We were heading along the Heather Highway, a road that links the Great Central Road, just west of the small Aboriginal community of Warburton, to the famous Gunbarrel Highway, a track that is a ‘highway’ in name only.
Ahead of us was our convoy of nine vehicles all towing Aussie-made camper trailers, led by our son Trent of Moon Tours (www.moontours.com.au) on their Coast2Coast adventure from Ceduna in SA to Cape Keraudren in north-west WA.
Being the tail-end Charlie has become the norm for our on-and-off again career leading tag-along trips, and we were cruising along admiring the vast open spaces and distant horizon when the CB radio chattered in to life.
“Watch out, there’s a lizard on the road … pushing a tin can!”
“What?” I thought, “That’s not possible!” and after a few seconds of deliberation, I knew what it was.
Less than a minute later we saw the lizard and the can he was ‘pushing’; but he wasn’t pushing it, instead his head was trapped and without help he was doomed.
In fact, I’d seen and photographed such a trapped animal before somewhere in Central Australia, but I couldn’t remember which trip or where I could find the pic. That lizard was dead that time, his head stuck in the drink can while his exposed body was just a skeleton picked clean by crows and ants.
As we jumped out of the Patrol, the lizard, feeling our vibrations as our feet hit the dirt, turned to do a runner but ran in to the ridge of sand that lines each and every outback track and road. Before he could recover, I grabbed him, his struggles strong and insistent.
"The moral of the story is, don’t throw your rubbish away in the scrub or out of your vehicle"

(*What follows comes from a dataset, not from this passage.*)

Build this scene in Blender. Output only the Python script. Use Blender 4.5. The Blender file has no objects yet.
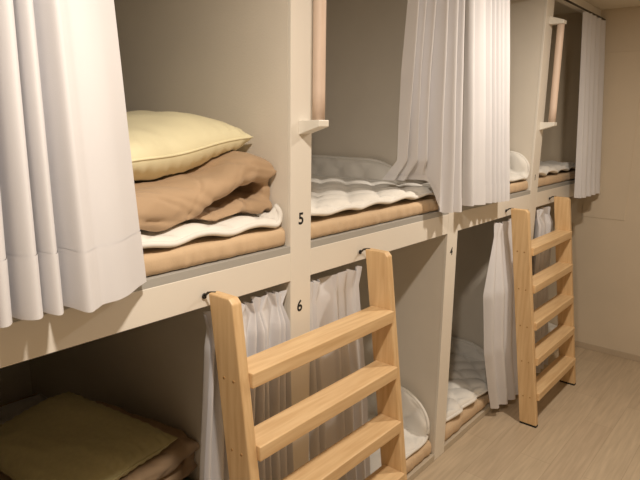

But his head, shaped like an arrowhead which allowed him to slip in his tongue and then his head looking for a splash of moisture – or some ants that are almost invariably found in such drink cans – was jammed tight, the shape and his backward-facing scales not allowing him to withdraw his head from the opening.
While Viv kept the animal restrained, I went to the toolbox and grabbed a set of tin snips. What followed was a delicate operation as I cut the tin from around his neck … if lizards have necks. Once I opened the can he was initially very belligerent and bit me, but he soon settled down as I worked on the tin around his body.
He was lucky, his tough hide wasn’t even marked by the sharp edge of the drink container; and once we had him out of his predicament, we found some water and offered him a drink in our cupped hands, which he slipped his mouth in to and sucked away.
While we assumed he had been trapped for less than 24 hours (how long does a lizard survive trapped in a can?) he was still thirsty and it was a while and four handfuls of water before he looked around wondering what else was in store for him that day.
We put him down just off the edge of the road, where he stood, dazed for a few seconds, before gathering his wits about him and off in to the scrub he flew.
We got back in the Patrol, feeling pretty good that we had rescued a beautiful lizard – a magnificently marked desert monitor – our good deed done for the day.
The moral of the story is don’t throw your rubbish away in the scrub or out of your vehicle, because something as simple and seemingly innocuous as a drink can may end a native animal’s life, in what would be a pretty horrible way to die. So, crush cans and dispose of them correctly.